The budget proposes an expansion of social safety net programmes by increasing both the number of beneficiaries and the allowance amounts, aiming to ease the financial burden on lower-income groups.

Funding priorities will include key sectors such as agriculture, health, education, and technology, which are critical for long-term development and economic resilience.

Dr Salehuddin Ahmed assured that the upcoming budget will be business-friendly, introducing tax reforms aimed at encouraging private investment, enhancing GDP growth, and generating employment. The government plans to simplify VAT accounting systems and rationalise supplementary duty rates to close compliance gaps and boost revenue mobilisation.

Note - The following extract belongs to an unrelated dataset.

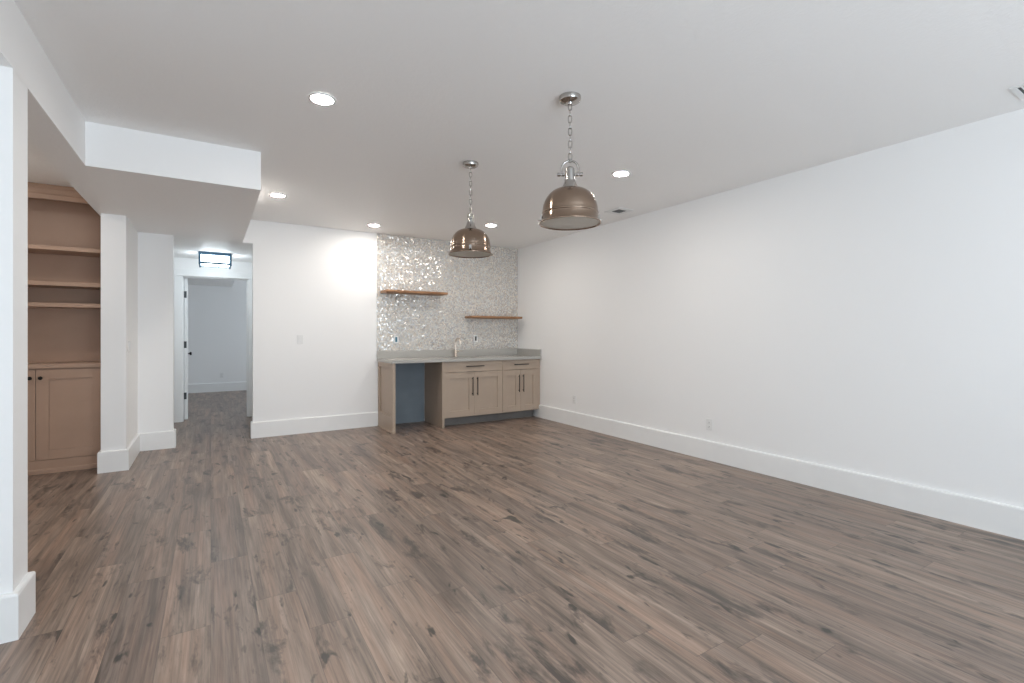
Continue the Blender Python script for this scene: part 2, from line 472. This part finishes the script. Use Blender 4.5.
def cabinet(name, label, x0, x1, full_left):
    """two doors under one drawer, with toe kick; full_left gives a finished side that reaches the floor"""
    t = thing(name, label, 'cabinet', ((x0 + x1) / 2, YF, 0), 0, 'wet bar base cabinets')
    hw = (x1 - x0) / 2; D = .635
    bs = [(-hw, -hw + .018, .021, D, .125, .918), (hw - .018, hw, .021, D, .125, .918), (-hw + .018, hw - .018, .021, D, .125, .143),
          (-hw + .018, hw - .018, D - .012, D, .143, .918), (-hw + .018, hw - .018, .021, .06, .89, .918)]
    boxes('body', TAUPE, t, *bs)
    if full_left: boxes('side_panel', TAUPE, t, (-hw - .036, -hw - .002, -.012, D + .01, .001, .918), bev=.0015)
    boxes('toe_kick', TOE, t, (-hw, hw, .135, .150, .001, .125))
    g = .002
    dr = boxes('drawer', TAUPE, t, (-hw + g, hw - g, 0, .020, .768, .908), bev=.0015)
    h = make('handle', BLACK, dr, lambda bm: bar_pull(bm, .29 if full_left else .26), 40); h.location = (0, 0, .846)
    dw = hw - 1.5 * g; dh = .763 - .135
    for s in (-1, 1):
        dd = make('door', TAUPE, t, lambda bm: shaker_door(bm, dw, dh)); dd.location = ((-hw + g) if s < 0 else g / 2, 0, .135)
        h = make('handle', BLACK, dd, lambda bm: bar_pull(bm, .265, False), 40)
        h.location = (dw - .038 if s < 0 else .038, 0, dh - .205)
    return t
cabinet('base_cabinet', 'wide taupe base cabinet with two doors and a drawer below the tap', 2.756, 3.700, True)
c2 = cabinet('base_cabinet', 'narrower taupe base cabinet with two doors in the corner by the white side wall', 3.702, 4.340, False)
boxes('filler_strip', TAUPE, c2, (.321, .3645, .004, .024, .135, .918))
# end panel that carries the counter over the open appliance bay
ep = thing('end_panel', 'taupe panelled end support of the bar counter beside the empty appliance bay', 'cabinet panel', (2.038, 6.53, 0))
def ep_fn(bm):
    # core plus applied frame on the left face
    box(bm, .000, .018, -.335, .325, .001, .918, .001)
    box(bm, -.020, -.0005, -.335, -.275, .001, .918, .001); box(bm, -.020, -.0005, .265, .325, .001, .918, .001)
    box(bm, -.020, -.0005, -.275, .265, .001, .215, .001); box(bm, -.020, -.0005, -.275, .265, .852, .918, .001)
make('panel_board', TAUPE, ep, ep_fn)
boxes('shoe_moulding', TAUPE, ep, (-.030, -.020, -.335, .305, .001, .022), bev=.003)
struct(boxes('wall_bay', PANELW, None, (2.062, 2.716, YB - .012, YB - .0005, 0, .916)))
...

The revenue collection target for FY26 is set at Tk 518,000 crore, up from Tk 480,000 crore in the current fiscal year, reflecting efforts to improve tax administration and broaden the tax base.

The budget also aligns tax policies and business regulations with Bangladesh’s imminent graduation from Least Developed Country (LDC) status, ensuring the economy remains competitive and attractive to investors.

Public spending will be closely monitored to prevent wasteful expenditure. There will be no allocations intended only for short-term political gain that could increase the burden on future budgets.

Overall, the FY26 budget aims to balance fiscal consolidation with growth and social protection, responding to current economic challenges while setting the stage for sustainable development. With a practical and implementable approach, the interim government hopes to restore stability and confidence in Bangladesh’s economy during a period of significant political and economic transition.